Öteden beri, en azından çocukluğumdan beri, bu yaşamda deneyimlediklerimin ötesinde bişeylerin olduğu hissi ile, var oldum. Hiçbir şey göründüğü gibi değildi. Hep daha derinde, daha ötede, bir şeyler vardı. O şeylere ulaşma tutkusuyla hareket ettim çoğu zaman. Görünen ve bilinenle değil, görünmeyen ve bilinmeyenle muhabbet etmek içindi, yoldaki her adımım. Görünen ve bilinen sadece birer kılıftan ibaretti. Ötesi ise, asıl olan. Kolay değildi asıl olanla karşılaşmak. Korkutucuydu çoğu zaman. Bazense, büyüleyici. Ama en zoru da, onu görsen bile, algılayamama riskini taşımandı. İşte tam da bu noktada, algılayabilmenin sırrı gizliydi. Anlayabilmenin sırrı: Değişim. Zihninin eskiye ölüp, yeniye doğması. Tutunduklarını, alıştıklarını, bildiklerini bırakıp, bilinmeyene alan açabilmesi. İşte bu yüzden, her gün, merakla ve şefkatle oturmaya gayret ediyorum. Zihnimin derinlerine. Kalbimin içine. İçimdeki ötesi ve ötekinin barındığı yere. Görünür olan, bir ipucu vermeye devam ederken bakana...
Yorumlar
Şu ortadaki kara böcüğü nerden buldun ? Keyiften papileri açmış.. masaj masaj durumunda.
Babannemle benimde bir tane vardı bunlardan.

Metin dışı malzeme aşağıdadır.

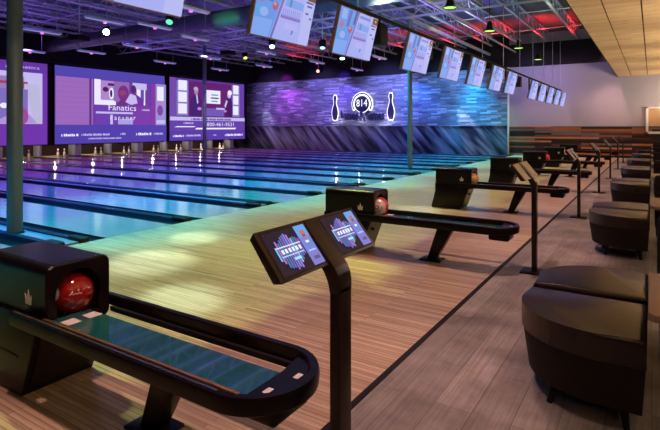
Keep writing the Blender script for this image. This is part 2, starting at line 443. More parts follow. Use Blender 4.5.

Kadife idi ismi.
Bir de fransızcada hem kusursuz insan olmaz hem de siyah kedi yoktur anlamına gelen bir atasözü diyorki;
Tamamen siyah kedi yoktur.
Evet ararsan o siyah tüylerin arasında bir kaç tane beyaz oluyor..
Papi, papi
Kara böcüğü ben bulmadım o beni buldu:) Nereye gitsem zaten hep beni bulurlar:) Kara kedişlere ayrı bir tutkum var eskilerden cadılık zamanlarından olsa gerek:)
Sessizliğime sabrettiğin için teşekkürler. Az kaldı geri döneceğim...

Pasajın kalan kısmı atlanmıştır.